If matters are not resolved on their own, and you see emotions escalating, comment on what you see. “Mia, you were eating that chocolate and Jack came and took it from your plate”.
No Judgment and No Sides
Describe what you see, without judging anyone. Refrain from saying things like “that’s was a bad thing to do”, etc.
Also, don’t take sides. Even if you feel that one child is inconsiderate and should forfeit, keep to describing things as they are. This will help both kids to feel appreciated and achieve a solution on their own.
Focus on Feelings
As you describe what your children are doing, don’t forget to focus on their feelings. “It seems like you are angry”, “Look how happy Sheila is”, etc.
This is a wonderful opportunity to teach empathy skills. With pre-schoolers and school-children, you can try asking about the feelings of other people, for example: “Look at Dan, how do you think he’s feeling right now?”
Describe What You See, Not What You Think
It’s pretty straightforward. When you observe your children, you have thoughts about what’s going on. But not every thought you have is correct (shocking! I know). As a sportscaster, stick to describing the things as you see them.
Don’t Exclude Yourself
Sometimes you will not be only the one watching, but major participants in the events. Say that you don’t allow your child to climb on the coffee table and she’s upset. Sportscasting this will include you: “You really wanted to climb that table and I grabbed you and didn’t let you do that. You are very angry with me”.

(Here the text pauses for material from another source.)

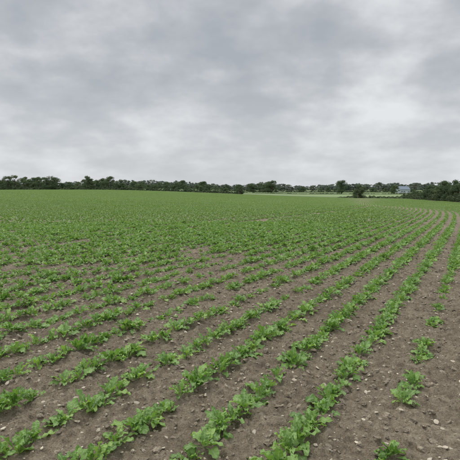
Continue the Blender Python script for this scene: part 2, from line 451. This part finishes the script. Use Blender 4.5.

Encourage Children to Offer Solutions
After describing the situation, encourage your kids to think about a solution. Simply ask “How do you think we can solve this problem?” can go a long way.
Listen to their ideas and encourage them to offer more. Don’t judge – there are no bad ideas in brainstorming!
If You Offer Solutions, Offer More Than One
Sportscasting doesn’t mean you never intervene and never offer a solution. But when you eventually do so, try and offer more than one and see what your children will go for. In this way, you train them in decision making and give them a sense of control (but remember that you have the veto if they choose something you are not willing to uphold).
Adapt the Language to Every Child’s Age
Sportscasting can be done as early as infancy (it’s actually what we do when we pick up a crying baby and say something like “Oh honey you’re hungry, it’s time to eat”). But as your kids grow up they are more and more verbal, so adapt your language accordingly.
With preschoolers, you can add some questions to help them figure out what to do as I did with my boy when I asked: “How do you think we can resolve this problem?”
Celebrate How Great it is to Solve Problems
After you all find a solution you can agree on (maybe with your guidance), celebrate it! Show your appreciation to your children and talk about how fun it is to resolve issues together without fighting. “Yes! You did it! Isn’t it great to find solutions like that? I’m so proud of you!”
Conclusion
When your children are arguing, fighting or having some relational problem, try sportscasting their behavior. Instead of stepping in like a policeperson or a judge, try to observe what’s going on, describe it to them and help them achieve a solution on their own.
In this post, I have described the benefits of sportscasting your children’s struggles. Benefits like creating a secure attachment and their confidence. I also offered some guidelines on how to sportscast to success.